# TASK DETAILS:
Scan the records below for the word "scene" and give only the number of lines that hold it.

◆ ◆ ◆ ◆ ◆ ◆ ◆

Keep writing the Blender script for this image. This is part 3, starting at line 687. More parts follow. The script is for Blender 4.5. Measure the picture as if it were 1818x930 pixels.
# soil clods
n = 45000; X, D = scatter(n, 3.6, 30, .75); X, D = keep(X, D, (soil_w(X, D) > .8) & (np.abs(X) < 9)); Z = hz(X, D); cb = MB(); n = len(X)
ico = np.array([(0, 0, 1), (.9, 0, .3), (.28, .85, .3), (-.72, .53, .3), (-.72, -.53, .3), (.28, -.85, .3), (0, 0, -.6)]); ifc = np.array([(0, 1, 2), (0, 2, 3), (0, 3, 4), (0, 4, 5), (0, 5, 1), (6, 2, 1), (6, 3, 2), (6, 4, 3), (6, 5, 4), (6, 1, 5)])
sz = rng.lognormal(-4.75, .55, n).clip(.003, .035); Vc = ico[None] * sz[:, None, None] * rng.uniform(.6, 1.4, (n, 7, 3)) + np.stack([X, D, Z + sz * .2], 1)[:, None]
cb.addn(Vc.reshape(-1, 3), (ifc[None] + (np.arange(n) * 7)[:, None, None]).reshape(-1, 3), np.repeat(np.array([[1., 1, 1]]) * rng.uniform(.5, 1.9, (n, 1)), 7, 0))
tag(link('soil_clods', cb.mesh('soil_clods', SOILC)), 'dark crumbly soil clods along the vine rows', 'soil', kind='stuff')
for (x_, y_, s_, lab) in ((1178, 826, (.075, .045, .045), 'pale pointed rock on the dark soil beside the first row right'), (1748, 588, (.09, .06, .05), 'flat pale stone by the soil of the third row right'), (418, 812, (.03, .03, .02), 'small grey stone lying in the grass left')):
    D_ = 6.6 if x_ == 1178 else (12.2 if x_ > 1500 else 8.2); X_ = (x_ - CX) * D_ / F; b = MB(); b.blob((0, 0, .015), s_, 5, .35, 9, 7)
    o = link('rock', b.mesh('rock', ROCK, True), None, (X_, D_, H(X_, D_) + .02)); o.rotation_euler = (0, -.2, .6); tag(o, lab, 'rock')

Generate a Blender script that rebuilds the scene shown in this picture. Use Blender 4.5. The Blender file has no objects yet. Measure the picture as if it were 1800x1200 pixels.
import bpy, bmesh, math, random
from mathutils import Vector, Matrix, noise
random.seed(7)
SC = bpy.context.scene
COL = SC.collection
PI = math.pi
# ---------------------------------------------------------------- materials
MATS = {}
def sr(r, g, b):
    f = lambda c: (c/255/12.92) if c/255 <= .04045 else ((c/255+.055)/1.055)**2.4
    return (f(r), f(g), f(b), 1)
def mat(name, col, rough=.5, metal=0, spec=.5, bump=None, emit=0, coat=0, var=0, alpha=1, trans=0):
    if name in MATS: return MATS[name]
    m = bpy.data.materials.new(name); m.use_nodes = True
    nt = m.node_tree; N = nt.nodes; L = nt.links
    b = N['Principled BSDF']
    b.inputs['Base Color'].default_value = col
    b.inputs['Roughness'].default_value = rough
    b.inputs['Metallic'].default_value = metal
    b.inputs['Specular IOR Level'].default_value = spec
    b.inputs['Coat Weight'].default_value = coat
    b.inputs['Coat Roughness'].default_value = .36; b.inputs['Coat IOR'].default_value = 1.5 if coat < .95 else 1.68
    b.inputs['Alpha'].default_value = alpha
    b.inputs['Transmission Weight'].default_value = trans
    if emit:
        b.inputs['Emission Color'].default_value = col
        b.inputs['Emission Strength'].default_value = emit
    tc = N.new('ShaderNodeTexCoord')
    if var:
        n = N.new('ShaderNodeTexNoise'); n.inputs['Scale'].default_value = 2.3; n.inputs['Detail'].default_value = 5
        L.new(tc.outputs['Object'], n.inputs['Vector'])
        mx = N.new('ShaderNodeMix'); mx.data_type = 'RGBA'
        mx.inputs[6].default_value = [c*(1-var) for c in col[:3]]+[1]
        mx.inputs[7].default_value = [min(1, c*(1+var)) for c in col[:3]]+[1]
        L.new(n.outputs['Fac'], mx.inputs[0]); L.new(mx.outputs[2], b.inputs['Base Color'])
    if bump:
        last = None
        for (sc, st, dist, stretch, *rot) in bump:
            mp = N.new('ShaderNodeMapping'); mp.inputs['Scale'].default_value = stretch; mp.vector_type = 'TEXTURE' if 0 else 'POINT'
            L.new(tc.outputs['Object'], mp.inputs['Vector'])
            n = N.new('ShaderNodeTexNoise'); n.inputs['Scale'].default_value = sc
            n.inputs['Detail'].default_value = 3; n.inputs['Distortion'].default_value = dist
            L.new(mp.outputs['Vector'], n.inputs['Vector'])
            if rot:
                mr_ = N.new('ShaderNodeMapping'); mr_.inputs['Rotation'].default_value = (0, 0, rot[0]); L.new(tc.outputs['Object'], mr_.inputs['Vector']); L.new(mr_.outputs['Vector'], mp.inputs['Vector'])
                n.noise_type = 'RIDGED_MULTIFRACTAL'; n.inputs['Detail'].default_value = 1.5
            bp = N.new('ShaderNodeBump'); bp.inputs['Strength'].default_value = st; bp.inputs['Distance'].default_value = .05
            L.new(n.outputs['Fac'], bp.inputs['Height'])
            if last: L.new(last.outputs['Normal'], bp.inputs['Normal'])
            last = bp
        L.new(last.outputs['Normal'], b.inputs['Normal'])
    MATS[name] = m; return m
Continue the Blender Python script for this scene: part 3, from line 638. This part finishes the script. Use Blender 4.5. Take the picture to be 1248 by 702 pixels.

◆ ◆ ◆ ◆ ◆ ◆ ◆

# FINAL RESULT:
3